The lack of “Justice” honorific might seem merely rude on Schumer’s part, but he omitted it to emphasize the directness and seriousness of his threat. The smirk on his face as he took in the crowd’s noisy approval illustrates the matter, too.
Schumer, of course, denied through his spokesman (apparently he didn’t have the courage to speak directly), that he was threatening the Justices, insisting that he was talking political retribution for Republican politicians. The video at the link demonstrates the lie of that. Schumer, in one paragraph of his speech was clearly addressing—facing, pointing at, calling by name—two Justices. It wasn’t until the next paragraph that he addressed—facing his crowd, no pointing, no Republican addressed by name (not even his chiefest opponent, the Senate Majority Leader so instrumental in getting those Justices confirmed)—Republican politicians.
On the floor of the Senate Thursday, Schumer doubled down on his threat. First, he lied about making a threat; his words weren’t intended that way, he claimed. He’s from Brooklyn and Brooklynites speak in strong language, he said—as if being his habit makes it all right. Then he tried to downplay his words by insisting that Republicans are creating the situation with their politics and with their “manufactured outrage” over Schumer’s remarks.

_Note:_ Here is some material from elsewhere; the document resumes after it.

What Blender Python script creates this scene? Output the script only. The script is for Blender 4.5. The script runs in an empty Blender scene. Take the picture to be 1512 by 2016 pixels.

Then Schumer, still on the floor of the Senate at the end of his doubling down, refused even to apologize to the Justices. He just yielded back his time.
The Wall Street Journal, in its op-ed on the matter, mentioned President Donald Trump’s call for Justice recusal in emphasis of the seriousness of Schumer’s escalation of the Left’s political rhetoric:
Mr Trump recently tweeted that liberal Justices Ruth Bader Ginsburg and Sonia Sotomayor should recuse themselves on cases involving his Administration.
It’s much more than this, though. Trump didn’t threaten Ginsburg and Sotomayor, individually or together, if they didn’t comply. Not tacitly, especially not as nakedly as Schumer threatened Gorsuch and Kavanaugh.
The Secret Service gets after folks who threaten Presidents. Don’t Justices—on the same government hierarchical level as Presidents—deserve the same protection? Apparently not, when it’s a Progressive-Democrat who makes the threat.